Former NBA Player Blasts Jason Kidd After His Mavericks Firing
The Dallas Mavericks had it all out in front of them.
All-NBA and All-Star guard Luka Doncic was the reigning NBA scoring champion, and he led the Mavericks on a tear through the Western Conference - the last team to defeat the Oklahoma City Thunder in a playoff series - to reach the 2024 NBA Finals.
While the Mavericks lost the Finals to the Boston Celtics in five games, it was still considered a wildly successful season, mostly because it was assumed that Doncic would be around to win rings in Dallas for years to come. Head coach Jason Kidd even got a contract extension out of it.

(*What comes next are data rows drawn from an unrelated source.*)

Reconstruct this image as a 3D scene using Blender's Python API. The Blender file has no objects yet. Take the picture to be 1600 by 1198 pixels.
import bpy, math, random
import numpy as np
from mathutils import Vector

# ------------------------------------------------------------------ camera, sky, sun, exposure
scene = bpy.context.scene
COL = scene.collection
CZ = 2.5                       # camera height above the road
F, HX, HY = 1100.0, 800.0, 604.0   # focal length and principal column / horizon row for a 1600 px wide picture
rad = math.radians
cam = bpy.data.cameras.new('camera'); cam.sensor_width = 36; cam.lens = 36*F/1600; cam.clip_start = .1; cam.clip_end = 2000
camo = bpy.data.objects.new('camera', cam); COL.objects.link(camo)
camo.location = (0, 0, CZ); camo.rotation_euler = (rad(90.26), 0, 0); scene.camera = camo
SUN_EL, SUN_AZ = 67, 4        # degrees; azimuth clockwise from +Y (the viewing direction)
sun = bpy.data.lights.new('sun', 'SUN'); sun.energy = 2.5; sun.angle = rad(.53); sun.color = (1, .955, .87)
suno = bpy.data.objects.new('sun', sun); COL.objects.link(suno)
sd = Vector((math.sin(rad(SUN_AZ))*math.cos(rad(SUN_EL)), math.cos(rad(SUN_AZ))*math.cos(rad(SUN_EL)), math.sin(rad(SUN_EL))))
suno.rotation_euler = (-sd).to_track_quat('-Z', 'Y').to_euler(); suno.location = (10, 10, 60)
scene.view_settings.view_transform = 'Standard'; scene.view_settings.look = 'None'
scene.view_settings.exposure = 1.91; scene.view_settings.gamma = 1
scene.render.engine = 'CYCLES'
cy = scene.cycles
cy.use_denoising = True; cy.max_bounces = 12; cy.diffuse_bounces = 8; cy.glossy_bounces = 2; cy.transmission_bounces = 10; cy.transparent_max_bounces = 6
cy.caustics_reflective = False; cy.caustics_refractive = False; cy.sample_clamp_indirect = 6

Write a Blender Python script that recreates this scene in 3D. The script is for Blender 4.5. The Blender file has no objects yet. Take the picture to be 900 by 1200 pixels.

Then, roughly eight months later, in February 2025, the Mavericks inexplicably traded Doncic to the Los Angeles Lakers in exchange for Anthony Davis, Max Christie, and a 2029 first-round pick. Dallas finished last season 39-43 and this season 26-56, and not a trace of the blockbuster Doncic trade remains.
General manager Nico Harrison was fired last November. Davis was traded to Washington this February. And now, Kidd is out as head coach.
ESPN’s Tim MacMahon reported Tuesday that Kidd and the Mavericks had mutually parted ways, even though Kidd has four years and over $40 million left on his contract. The move seems to have been the call of newly hired team president Masai Ujiri.
Regardless of how it went down, former NBA guard Michael Carter-Williams wasn’t surprised to hear the news.
An X user named BC wrote, “Years ago, a Nike exec told me that JKidd is gonna get fired from every coaching job he gets because for as good as he is at X's & O's and player development, over time he becomes insufferable and his personality starts to weigh on people.”
Carter-Williams replied, “I've been trying to tell people this for 10 years now… truth always prevails.”
Carter-Williams, a former Syracuse star and first-round draft pick in 2013, played the 2014-15 and 2015-16 seasons under Kidd for the Milwaukee Bucks.
Kidd is a Hall of Fame guard who played 19 seasons in the league for Dallas, the then-New Jersey Nets, Phoenix Suns, and New York Knicks before entering coaching. His first head coaching job was with the Brooklyn Nets in 2013-14, followed by the Bucks (2014-18) and the Mavericks.
Kidd went 205-205 across five regular seasons in Dallas, and his Mavericks teams went 22-18 in the playoffs. The Mavericks haven’t made the playoffs since trading Doncic.
Luckily for Mavericks fans, the franchise improbably landed the No. 1 overall pick last year and has Cooper Flagg, the 2025-26 Rookie of the Year, in place for a new regime to build around.